* start Source records *
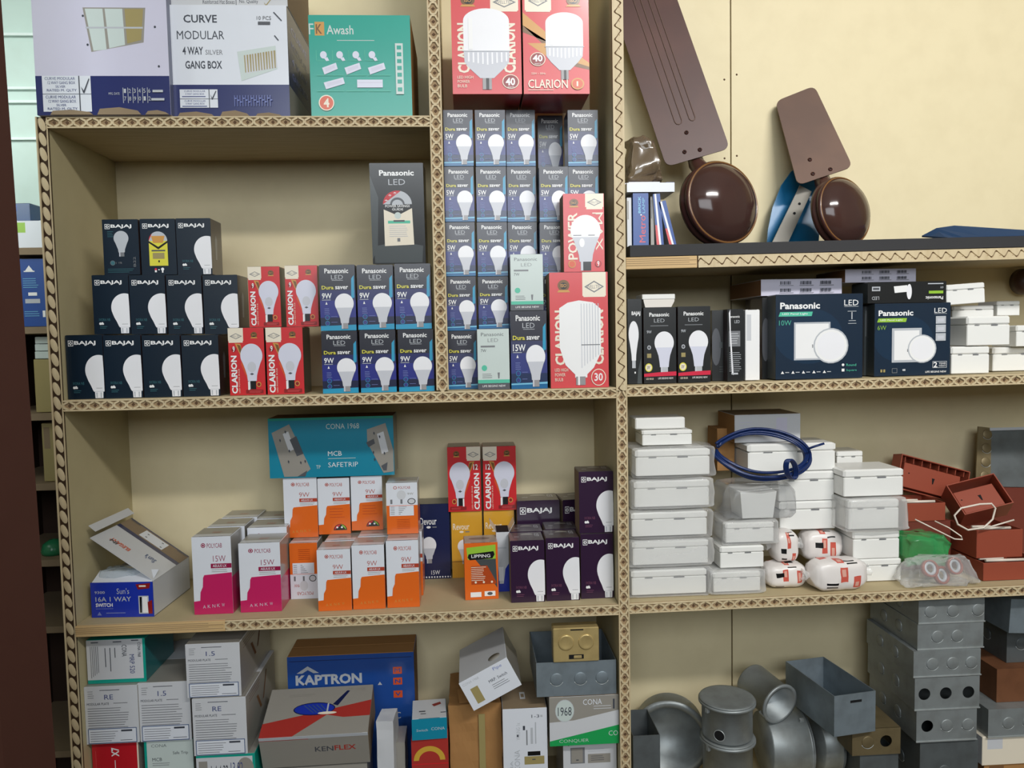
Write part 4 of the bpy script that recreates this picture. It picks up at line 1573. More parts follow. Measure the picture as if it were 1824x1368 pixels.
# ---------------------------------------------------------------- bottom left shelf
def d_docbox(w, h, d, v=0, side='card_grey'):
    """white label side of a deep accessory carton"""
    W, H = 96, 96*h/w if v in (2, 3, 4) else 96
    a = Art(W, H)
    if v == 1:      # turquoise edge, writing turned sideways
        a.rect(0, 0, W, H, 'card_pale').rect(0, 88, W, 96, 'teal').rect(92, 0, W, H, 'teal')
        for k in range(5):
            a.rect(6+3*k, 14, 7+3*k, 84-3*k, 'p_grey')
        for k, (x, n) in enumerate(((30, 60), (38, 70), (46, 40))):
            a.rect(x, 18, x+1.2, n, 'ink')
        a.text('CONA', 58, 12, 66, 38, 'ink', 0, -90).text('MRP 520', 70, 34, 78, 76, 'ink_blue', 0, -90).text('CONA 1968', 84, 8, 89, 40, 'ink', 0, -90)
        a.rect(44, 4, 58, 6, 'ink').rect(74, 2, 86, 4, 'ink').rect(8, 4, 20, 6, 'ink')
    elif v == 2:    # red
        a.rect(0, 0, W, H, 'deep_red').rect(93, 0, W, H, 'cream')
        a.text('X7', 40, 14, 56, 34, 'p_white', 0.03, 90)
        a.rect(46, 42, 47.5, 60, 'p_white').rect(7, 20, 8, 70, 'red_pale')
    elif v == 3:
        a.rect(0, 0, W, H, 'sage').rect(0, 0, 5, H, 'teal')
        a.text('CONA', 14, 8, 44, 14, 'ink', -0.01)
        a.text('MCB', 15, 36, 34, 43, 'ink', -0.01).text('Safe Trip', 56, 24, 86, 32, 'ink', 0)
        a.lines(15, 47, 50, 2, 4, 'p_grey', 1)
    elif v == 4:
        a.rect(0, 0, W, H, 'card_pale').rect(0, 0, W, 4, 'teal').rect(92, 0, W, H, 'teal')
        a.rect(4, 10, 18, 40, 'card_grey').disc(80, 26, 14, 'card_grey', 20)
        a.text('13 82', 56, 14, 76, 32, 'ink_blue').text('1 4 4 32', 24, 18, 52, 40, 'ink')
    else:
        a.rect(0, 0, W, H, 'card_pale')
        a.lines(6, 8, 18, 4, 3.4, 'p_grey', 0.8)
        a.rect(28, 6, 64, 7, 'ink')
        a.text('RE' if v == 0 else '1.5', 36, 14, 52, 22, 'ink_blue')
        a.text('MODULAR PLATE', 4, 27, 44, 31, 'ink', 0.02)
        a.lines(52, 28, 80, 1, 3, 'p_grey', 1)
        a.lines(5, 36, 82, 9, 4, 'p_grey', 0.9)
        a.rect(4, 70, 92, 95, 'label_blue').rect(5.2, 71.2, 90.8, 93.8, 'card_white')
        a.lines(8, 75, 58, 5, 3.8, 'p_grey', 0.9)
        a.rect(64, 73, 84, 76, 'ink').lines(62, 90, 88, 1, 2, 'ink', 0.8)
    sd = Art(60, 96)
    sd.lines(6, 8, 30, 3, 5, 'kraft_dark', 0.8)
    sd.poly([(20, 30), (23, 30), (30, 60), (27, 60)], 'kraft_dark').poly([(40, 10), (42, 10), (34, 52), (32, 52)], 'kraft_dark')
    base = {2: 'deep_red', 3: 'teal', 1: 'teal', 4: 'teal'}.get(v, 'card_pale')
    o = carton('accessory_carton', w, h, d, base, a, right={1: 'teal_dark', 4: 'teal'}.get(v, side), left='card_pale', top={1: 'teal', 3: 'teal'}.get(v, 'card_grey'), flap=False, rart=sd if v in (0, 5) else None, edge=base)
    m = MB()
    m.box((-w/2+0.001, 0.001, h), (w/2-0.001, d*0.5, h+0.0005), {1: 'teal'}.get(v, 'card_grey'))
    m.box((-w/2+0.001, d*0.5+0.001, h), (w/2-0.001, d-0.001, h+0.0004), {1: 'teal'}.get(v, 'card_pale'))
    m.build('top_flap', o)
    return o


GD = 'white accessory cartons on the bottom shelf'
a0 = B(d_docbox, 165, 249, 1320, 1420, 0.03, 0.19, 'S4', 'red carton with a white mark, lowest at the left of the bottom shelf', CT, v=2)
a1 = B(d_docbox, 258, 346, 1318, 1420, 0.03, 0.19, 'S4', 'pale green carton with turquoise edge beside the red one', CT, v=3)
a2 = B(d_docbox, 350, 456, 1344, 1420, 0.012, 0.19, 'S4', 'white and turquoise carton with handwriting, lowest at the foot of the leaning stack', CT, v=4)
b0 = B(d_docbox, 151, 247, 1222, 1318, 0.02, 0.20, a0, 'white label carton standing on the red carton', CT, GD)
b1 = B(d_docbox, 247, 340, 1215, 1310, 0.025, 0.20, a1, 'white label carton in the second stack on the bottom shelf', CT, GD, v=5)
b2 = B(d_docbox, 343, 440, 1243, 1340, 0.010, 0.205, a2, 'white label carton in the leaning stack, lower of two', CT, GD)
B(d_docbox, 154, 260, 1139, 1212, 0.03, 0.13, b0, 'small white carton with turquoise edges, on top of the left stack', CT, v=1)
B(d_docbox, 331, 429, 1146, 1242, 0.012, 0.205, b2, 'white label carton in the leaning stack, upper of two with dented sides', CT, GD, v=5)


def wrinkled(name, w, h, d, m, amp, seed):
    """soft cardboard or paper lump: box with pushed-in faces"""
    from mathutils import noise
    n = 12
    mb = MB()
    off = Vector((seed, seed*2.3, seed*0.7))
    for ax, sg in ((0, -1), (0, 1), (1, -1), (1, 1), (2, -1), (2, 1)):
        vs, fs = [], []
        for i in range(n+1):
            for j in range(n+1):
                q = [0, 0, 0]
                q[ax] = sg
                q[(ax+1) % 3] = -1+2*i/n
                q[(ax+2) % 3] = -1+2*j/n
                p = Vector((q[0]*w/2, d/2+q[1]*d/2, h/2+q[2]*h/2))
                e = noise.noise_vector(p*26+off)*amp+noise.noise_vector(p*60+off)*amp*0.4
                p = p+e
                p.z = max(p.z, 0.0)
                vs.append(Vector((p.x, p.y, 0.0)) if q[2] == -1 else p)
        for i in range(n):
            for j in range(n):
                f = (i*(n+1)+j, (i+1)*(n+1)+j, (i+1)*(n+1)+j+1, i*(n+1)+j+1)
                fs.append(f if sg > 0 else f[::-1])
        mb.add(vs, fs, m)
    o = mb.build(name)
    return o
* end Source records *
* start Source records *
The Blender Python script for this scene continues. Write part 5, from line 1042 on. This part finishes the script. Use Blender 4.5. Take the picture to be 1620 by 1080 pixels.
* end Source records *
* start Source records *
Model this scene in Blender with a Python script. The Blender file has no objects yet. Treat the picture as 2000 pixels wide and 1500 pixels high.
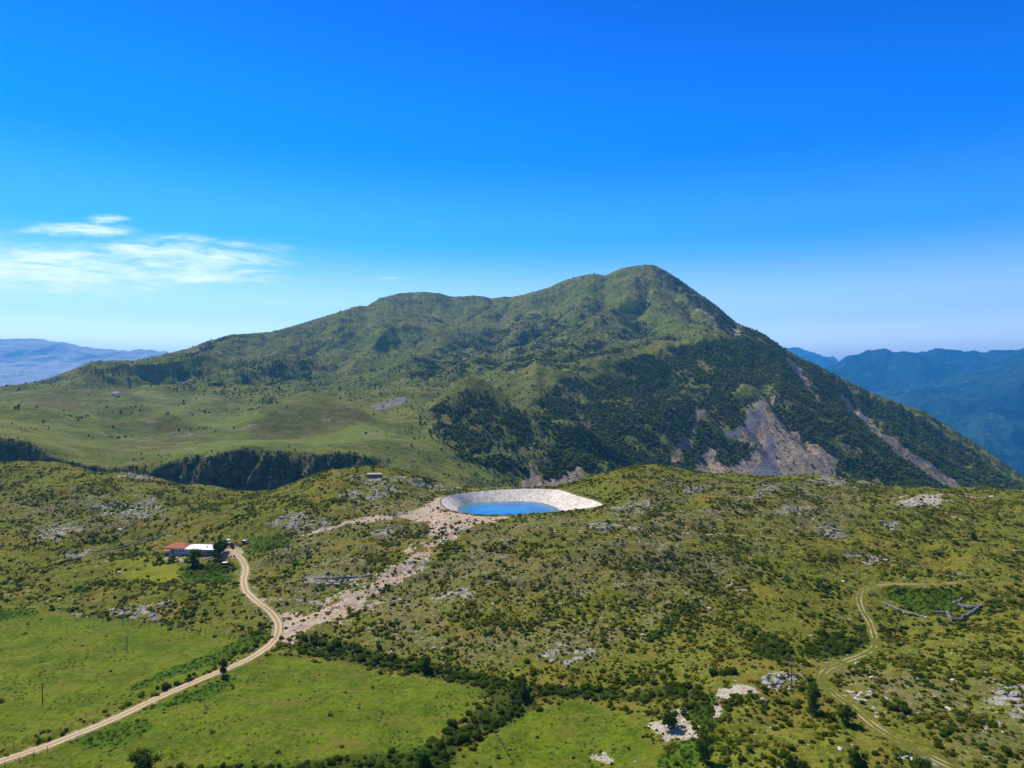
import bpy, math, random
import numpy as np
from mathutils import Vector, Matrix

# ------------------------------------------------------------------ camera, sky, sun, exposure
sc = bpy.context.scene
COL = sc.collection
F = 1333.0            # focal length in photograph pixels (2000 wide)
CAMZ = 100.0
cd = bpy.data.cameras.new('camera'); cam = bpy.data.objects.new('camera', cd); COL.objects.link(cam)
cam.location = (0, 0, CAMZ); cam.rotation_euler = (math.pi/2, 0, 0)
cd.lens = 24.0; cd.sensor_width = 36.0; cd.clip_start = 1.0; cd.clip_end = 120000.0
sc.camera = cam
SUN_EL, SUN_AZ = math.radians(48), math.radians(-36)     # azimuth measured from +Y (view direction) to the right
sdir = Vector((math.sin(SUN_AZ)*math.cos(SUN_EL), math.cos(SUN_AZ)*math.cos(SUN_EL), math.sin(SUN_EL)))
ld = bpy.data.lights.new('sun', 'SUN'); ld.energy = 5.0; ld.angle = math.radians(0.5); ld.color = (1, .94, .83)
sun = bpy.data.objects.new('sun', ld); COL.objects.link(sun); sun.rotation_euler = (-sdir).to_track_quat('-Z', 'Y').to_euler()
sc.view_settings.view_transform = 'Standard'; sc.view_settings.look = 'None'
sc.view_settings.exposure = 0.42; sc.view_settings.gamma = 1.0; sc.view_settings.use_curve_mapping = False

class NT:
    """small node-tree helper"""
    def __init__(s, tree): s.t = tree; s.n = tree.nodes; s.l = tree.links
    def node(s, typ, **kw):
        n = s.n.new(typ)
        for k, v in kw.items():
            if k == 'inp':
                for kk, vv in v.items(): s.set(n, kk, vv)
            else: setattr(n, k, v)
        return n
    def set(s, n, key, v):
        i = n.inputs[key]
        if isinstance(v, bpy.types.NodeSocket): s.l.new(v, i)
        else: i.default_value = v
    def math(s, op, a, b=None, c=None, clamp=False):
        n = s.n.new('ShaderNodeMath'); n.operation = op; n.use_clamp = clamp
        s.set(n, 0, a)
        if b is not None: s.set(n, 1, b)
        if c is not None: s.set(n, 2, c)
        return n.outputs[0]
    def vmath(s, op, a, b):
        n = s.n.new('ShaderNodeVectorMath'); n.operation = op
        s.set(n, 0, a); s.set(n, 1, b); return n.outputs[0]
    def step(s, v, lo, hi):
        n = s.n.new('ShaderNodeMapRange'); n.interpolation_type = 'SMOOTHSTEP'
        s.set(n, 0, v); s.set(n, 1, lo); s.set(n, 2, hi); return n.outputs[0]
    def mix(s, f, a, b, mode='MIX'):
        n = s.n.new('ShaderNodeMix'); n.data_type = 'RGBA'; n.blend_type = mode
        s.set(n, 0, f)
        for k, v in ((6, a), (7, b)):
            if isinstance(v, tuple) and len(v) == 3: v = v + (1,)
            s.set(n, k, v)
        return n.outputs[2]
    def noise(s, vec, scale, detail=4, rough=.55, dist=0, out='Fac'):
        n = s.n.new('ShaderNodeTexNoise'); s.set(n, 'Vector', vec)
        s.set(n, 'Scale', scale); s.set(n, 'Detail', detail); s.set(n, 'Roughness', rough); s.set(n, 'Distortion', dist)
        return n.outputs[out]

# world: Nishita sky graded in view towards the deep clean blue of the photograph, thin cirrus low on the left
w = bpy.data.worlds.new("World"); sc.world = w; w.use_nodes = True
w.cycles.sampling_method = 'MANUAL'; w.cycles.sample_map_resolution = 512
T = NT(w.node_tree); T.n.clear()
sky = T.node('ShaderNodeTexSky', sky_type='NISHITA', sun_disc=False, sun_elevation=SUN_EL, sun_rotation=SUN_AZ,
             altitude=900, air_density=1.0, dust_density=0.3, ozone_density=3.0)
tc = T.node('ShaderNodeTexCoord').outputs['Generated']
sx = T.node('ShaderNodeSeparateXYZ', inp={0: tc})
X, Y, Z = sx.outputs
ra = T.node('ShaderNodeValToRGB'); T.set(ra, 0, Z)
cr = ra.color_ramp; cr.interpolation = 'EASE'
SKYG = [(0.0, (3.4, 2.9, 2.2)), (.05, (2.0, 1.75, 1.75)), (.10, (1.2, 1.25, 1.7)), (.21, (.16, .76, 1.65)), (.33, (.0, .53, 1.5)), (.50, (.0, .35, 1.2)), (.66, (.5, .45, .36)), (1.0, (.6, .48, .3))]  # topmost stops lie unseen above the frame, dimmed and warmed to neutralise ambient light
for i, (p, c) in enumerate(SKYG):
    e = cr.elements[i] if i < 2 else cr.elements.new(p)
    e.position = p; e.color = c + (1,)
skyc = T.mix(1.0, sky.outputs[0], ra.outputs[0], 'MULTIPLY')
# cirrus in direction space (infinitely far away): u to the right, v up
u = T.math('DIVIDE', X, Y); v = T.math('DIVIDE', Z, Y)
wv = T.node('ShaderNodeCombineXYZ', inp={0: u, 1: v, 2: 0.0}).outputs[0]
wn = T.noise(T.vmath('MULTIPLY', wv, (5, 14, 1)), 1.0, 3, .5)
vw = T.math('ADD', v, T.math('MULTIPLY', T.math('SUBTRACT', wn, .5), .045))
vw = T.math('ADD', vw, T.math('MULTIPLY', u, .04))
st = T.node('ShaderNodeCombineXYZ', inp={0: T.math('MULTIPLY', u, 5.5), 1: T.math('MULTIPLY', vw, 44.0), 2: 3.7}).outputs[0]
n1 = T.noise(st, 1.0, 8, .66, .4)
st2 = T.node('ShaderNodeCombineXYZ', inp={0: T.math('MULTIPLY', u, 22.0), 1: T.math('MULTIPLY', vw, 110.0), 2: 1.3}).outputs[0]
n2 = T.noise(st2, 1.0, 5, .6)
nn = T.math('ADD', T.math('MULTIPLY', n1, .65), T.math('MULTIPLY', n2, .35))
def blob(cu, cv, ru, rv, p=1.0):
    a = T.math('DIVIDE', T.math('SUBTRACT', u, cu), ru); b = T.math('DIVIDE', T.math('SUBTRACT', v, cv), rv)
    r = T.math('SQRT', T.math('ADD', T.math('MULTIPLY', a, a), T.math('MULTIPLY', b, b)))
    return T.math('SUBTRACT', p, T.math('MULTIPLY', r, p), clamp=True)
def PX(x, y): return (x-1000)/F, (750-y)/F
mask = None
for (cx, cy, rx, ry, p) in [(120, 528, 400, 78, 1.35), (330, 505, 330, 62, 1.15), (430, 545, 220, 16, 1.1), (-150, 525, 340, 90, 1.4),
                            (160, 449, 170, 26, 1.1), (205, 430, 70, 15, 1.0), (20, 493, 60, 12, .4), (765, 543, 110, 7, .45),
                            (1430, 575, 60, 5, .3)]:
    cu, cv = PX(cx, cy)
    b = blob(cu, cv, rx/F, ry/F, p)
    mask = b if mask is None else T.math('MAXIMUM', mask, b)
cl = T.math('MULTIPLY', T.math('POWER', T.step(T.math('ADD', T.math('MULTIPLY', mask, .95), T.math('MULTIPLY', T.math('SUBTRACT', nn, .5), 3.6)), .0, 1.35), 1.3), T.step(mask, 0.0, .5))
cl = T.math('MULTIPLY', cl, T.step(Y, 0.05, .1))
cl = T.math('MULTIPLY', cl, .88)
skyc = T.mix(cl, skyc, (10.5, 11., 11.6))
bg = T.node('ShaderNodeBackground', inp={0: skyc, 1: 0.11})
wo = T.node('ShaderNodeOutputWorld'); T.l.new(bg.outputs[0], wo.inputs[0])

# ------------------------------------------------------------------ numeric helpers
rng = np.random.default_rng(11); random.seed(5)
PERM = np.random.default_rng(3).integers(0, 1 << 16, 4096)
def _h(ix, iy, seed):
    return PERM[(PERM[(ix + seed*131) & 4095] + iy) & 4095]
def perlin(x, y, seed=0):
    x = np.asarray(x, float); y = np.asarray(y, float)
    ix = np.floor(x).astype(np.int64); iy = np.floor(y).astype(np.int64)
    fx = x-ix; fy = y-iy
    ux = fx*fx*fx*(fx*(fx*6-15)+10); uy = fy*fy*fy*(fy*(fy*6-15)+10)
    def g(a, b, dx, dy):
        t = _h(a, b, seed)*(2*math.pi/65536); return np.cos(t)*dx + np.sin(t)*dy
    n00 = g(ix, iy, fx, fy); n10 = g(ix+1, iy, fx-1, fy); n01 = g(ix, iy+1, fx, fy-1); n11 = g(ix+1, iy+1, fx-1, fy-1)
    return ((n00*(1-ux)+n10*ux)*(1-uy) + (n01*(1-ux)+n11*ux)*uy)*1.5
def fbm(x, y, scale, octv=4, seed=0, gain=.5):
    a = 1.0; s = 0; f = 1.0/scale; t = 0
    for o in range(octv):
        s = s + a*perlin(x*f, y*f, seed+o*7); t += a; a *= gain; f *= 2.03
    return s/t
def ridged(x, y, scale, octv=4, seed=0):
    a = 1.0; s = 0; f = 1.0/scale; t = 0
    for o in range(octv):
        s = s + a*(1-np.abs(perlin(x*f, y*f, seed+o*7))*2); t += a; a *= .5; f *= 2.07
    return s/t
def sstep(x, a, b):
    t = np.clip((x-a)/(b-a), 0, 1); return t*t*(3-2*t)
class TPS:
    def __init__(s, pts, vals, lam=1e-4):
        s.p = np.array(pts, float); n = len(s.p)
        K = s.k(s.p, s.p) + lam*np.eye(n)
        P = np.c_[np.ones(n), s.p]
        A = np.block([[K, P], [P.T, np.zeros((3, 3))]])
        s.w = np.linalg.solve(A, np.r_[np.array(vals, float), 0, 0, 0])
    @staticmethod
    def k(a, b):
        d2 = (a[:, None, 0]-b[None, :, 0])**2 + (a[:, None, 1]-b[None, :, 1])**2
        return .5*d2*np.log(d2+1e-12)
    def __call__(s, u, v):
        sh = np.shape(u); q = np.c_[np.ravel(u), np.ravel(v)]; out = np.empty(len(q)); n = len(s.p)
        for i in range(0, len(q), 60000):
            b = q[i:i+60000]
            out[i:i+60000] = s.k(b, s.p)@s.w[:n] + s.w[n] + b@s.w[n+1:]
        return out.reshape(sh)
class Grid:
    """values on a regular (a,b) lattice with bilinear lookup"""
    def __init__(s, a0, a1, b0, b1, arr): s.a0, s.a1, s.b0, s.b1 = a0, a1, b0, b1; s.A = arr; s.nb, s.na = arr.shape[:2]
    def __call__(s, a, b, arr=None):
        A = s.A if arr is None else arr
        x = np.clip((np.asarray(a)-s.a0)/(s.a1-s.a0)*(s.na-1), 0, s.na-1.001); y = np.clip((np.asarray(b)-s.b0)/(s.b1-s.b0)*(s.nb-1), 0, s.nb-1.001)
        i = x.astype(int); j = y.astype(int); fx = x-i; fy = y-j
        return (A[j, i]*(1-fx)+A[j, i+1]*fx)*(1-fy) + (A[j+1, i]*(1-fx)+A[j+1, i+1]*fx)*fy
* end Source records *
## Exercise goal
In the listing above, find the line with "Model this scene" and the line with "sc.view_settings.exposure = 0.42;". Copy exactly those two and every line between, without the pictures.

## Response below
Model this scene in Blender with a Python script. The Blender file has no objects yet. Treat the picture as 2000 pixels wide and 1500 pixels high.
import bpy, math, random
import numpy as np
from mathutils import Vector, Matrix

# ------------------------------------------------------------------ camera, sky, sun, exposure
sc = bpy.context.scene
COL = sc.collection
F = 1333.0            # focal length in photograph pixels (2000 wide)
CAMZ = 100.0
cd = bpy.data.cameras.new('camera'); cam = bpy.data.objects.new('camera', cd); COL.objects.link(cam)
cam.location = (0, 0, CAMZ); cam.rotation_euler = (math.pi/2, 0, 0)
cd.lens = 24.0; cd.sensor_width = 36.0; cd.clip_start = 1.0; cd.clip_end = 120000.0
sc.camera = cam
SUN_EL, SUN_AZ = math.radians(48), math.radians(-36)     # azimuth measured from +Y (view direction) to the right
sdir = Vector((math.sin(SUN_AZ)*math.cos(SUN_EL), math.cos(SUN_AZ)*math.cos(SUN_EL), math.sin(SUN_EL)))
ld = bpy.data.lights.new('sun', 'SUN'); ld.energy = 5.0; ld.angle = math.radians(0.5); ld.color = (1, .94, .83)
sun = bpy.data.objects.new('sun', ld); COL.objects.link(sun); sun.rotation_euler = (-sdir).to_track_quat('-Z', 'Y').to_euler()
sc.view_settings.view_transform = 'Standard'; sc.view_settings.look = 'None'
sc.view_settings.exposure = 0.42; sc.view_settings.gamma = 1.0; sc.view_settings.use_curve_mapping = False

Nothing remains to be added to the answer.